I see your point about free speech but I think it has to be more nuanced. For example, where has continuing stupid anti vaxer debate left the Americans?
So, how do you feel about libel and slander laws? Don't they torpedo your binary framing there?
>> If there is disinformation, the solution is to counter it with actual information
So what you argue is that we should build good bots to counter the bad bots right? and all this in a "secret" to avoid suspension by the tech companies. This looks like playing stupid games.
The disinformation in this era can basically shadow any kind of legitimate "counter-disinformation". To make the game fair we would first need lockdown the internet content on citizen ID authorization so that we can identify if the free speach spread is actually published by a real person or some chinese bot pretending to be a single European mom with 3 kids.

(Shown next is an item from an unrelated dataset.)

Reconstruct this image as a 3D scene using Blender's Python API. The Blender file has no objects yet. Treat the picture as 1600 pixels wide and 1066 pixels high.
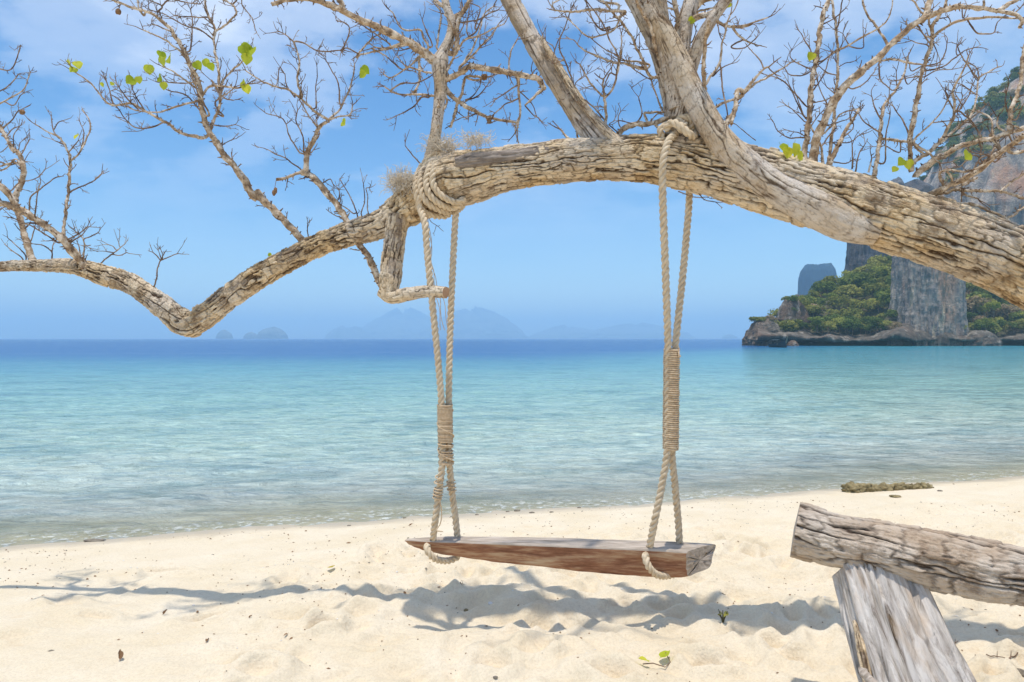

This is not something anyone wants so I think the current trade off of court orders to take down content is legitimate and the best approach. Cloudflare, the tech companies and US government likes the absolute free speech like everything else (i.e. free market) as long as it serves their interests. I wouldn't be surprised to see Cloudflare proudly repelling some "chinese propaganda attacks" and frame it like a cyber security win instead of anti-free speech action.
> Freedom of speech is binary, there aren't any acceptable degrees of it: either you have it, or you don't.
That seems to be the American definition.
We don’t all have binary systems for our views and politics, and some of our democracies are doing better than than US despite our apparent lack of free speech.